«Кобенцель, — говаривал он, — был душой проектов и дипломатики венского кабинета. Он занимал места посланников при всех первостатейных державах Европы и долгое время находился при дворе императрицы Екатерины Великой. Надменный своей важностью и саном, он не сомневался в том, что достоинство его обращения и привычка к придворному обхождению легко дадут ему взять верх над генералом, воспитанным в стане революционеров; но он вскоре уверился в ошибочности своего суждения». Конференции шли чрезвычайно медленно. Кобенцель, по обычаю, оказался весьма ловким в искусстве откладывать дела в долгий ящик. Однако же французский главнокомандующий решился окончить разом. Последняя конференция проходила в жарких прениях; наконец Бонапарт сделал одно предложение: Кобенцель отказался. Тогда, вскочив со стула в некотором роде исступления, Наполеон вскричал: «А! Вы хотите войны? Хорошо! Война будет». И схватив со стола великолепный фарфоровый кабачок, высоко ценимый Кобенцелем, он треснул его о пол так, что только осколки полетели. «Смотрите, — вскричал он еще, — такая же участь ожидает и вашу империю не дальше как через три месяца; я вам это обещаю!» И он стремительно вышел из залы совещания. Кобенцель окаменел, рассказывал император; но г. Галло, его помощник, человек гораздо более сговорчивый, провожал французского генерала до самой кареты, стараясь его удержать, «он беспрестанно кланялся, — сказывал император, — и делал из себя такую смешную фигуру, что, несмотря на весь мой гнев, я не мог удержаться от внутреннего смеха».
Такой способ вести переговоры, казалось, оправдывал то, что Наполеон говорил про свою к ним неспособность, но, однако же, этот способ имел полный успех, которого и ожидал главнокомандующий. В этом случае грубость могла быть ловкостью и искусством. Надобно же было чем-нибудь кончить все эти проволочки. Наполеон, разбив великолепный кабачок, поступил очень сметливо, и на этот раз его наглость принесла Франции больше пользы, чем учтивая хитрость какого-нибудь старого дипломата. Даже можно сказать, что если он, при теперешнем обстоятельстве, переступил границы всякого приличия и всякой благопристойности, то сделал это для блага своей родины, поспешая с заключением мира.
Но покуда Наполеон, оставаясь в Италии, досадовал на нескончаемую медлительность дипломатических конференций, на бездействие, к которому принуждало его неблагорасположение Директории, и на клевету, чернившую его, существованию Директории стало угрожать большинство роялистов в обоих советах: восемнадцатое фруктидора приближалось.

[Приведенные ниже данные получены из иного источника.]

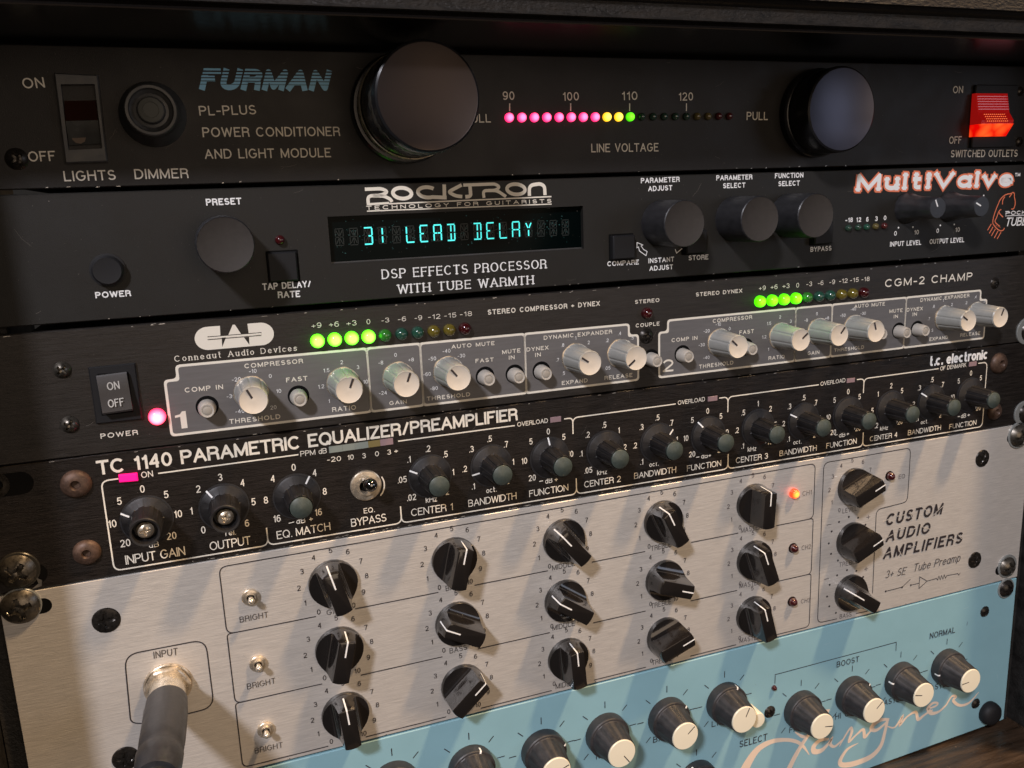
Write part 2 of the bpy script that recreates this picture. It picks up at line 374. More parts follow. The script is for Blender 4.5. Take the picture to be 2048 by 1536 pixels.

Итальянская армия, которая под знаменем республики и под командой своего славного начальника одержала столько побед, должна была по необходимости обратить на себя внимание обеих партий, питать надежды одних и опасения других. Наполеон, на которого еще так недавно клеветали обе партии, вдруг сделался предметом их лести. Франсуа Дюкудрэ, один из ораторов, пользовавшихся наибольшим влиянием над приверженцами законной королевской власти, назвал Наполеона героем, говоря, что «он отличился теперь на дипломатическом поприще так же удачно, как успел в восемь месяцев стать наряду со всеми величайшими полководцами».
Но эти вынужденные похвалы не могли заглушить криков ненависти других роялистов. Обри, старинный враг Наполеона, поддерживаемый некоторыми товарищами, громко требовал, чтобы главнокомандующий был отрешен и арестован. Этого было уже довольно, чтобы заставить Наполеона пристать к стороне Директории; но он презирал ее и из всех ее членов уважал одного только человека, которого признавал заслуги и способности: то был Карно; но Карно также не хотел согласиться на конечное ниспровержение роялистов. Со всем тем размышления о прошлом и будущем сделали то, что Наполеон поддержал Барраса, которого презирал, а не Карно, к которому имел уважение.
Была минута, когда он почти решился идти на Париж с двадцатипятитысячным корпусом; и, наверное, исполнил бы это намерение, если б возможность успеха осталась в столице за роялистами. Но более всего побудила его поднять свой грозный меч за Директорию измена ей Пишегрю, все поступки которого обличились по случаю захваченных бумаг известного графа д'Антрег, арестованного в венецианских владениях, отпущенного на слово в Милан, откуда он бежал в Швейцарию и написал жесточайший пасквиль на Бонапарта, обращением которого с собою должен бы был хвалиться.
Негодование главнокомандующего возросло до высочайшей степени, и он вполне выразил его в адресе, посланном от имени итальянской армии. «Разве дорога в Париж, — говорил он от лица своего войскам — труднее дороги в Вену?.. Трепещите! От Адижа до Рейна и до Парижа один только шаг; трепещите! Мера ваших преступлений исполнилась, и воздаяние за них на острие наших штыков».